Talking to Mikie Sue on the tele tonight, she wanted me to remember for the blog the Christian Church of Rockaway Beach, Pacifica.
I am not really sure when we started going, We were going when I was a seventh and eigth grader. I was baptized in the water while we were going there. I remember going there with my blazer that had a patch on the front pocket of the Seattle World Fair of 1962. It was the 21st century exhibition. Prominent on the patch was the Seattle space needle. I was very proud of this patch.
This was an ideal church during this era. The minister was a volunteer from the ranks of the Presido. We had an intergenerational experience. Many of the local were very old but showed up faithfully to the this American Legion Hall out of the way up the canyon from Rockaway Beach.
Every Sunday everyone in the congregation hopped to and rolled out the portable organ and set up the chairs. We had communion every Sunday and we always sang the old favorite songs from the hymnal. There came with so much regularity that I new them by heart. This totally amazed the bishop who came to see what was going on with the church.
It was a small enough gathering that we all had to take an active role in the nativity. I played my trumpet in church and answered the call one Sunday. I was baptized in San Francisco a couple of weeks later at a Christian Church on Laguna Street.
We as a family were friends with another young family that went there. They were the Rosses. The father was in education design and after taking his family to live in chowchilla, he got a job in the education department of the state. I thought their daughter, Donna was pretty nice. They invited us over for dinner and likewise we invited them to our house as well. They lived in a subdivision in Montara, another small town that combined to make up the city of Pacifica.
We had a youth group and met at an older lady's home up the canyon with lots of window s facing the street with plants in them. She took us all to the seminary in San Francisco to listen to an addict talk about the evils of heroin. Dad hooked me up to donate some time with a cabinet maker who was also part of the congregation. He had made some pews out of Japanese mahogany for a church in San Mateo. I help sand some of the router burn and helped carry in the finished pieces for installation.

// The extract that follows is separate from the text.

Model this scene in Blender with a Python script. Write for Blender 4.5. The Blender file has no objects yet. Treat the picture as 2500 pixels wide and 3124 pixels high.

One Saturday when it was very cold and windy, Dad and Wade Hendricks and myself went up to the top of the hill and measured a piece of property for the church. Using surveying equipment, we triangulated with Mount Diablo across the Bay. It was pretty interesting work, and might have been fun if it were not for the cold weather and the thistles that were on the property. It was near the San Francisco jail. Mikie said that while we were doing this, the women of the family were leafleting the neighborhoods to let them know of the new church that was being planned and to get them interested in becoming members.
I think the real estate did not go through and the church was never built.
The early 60's were in interesting time.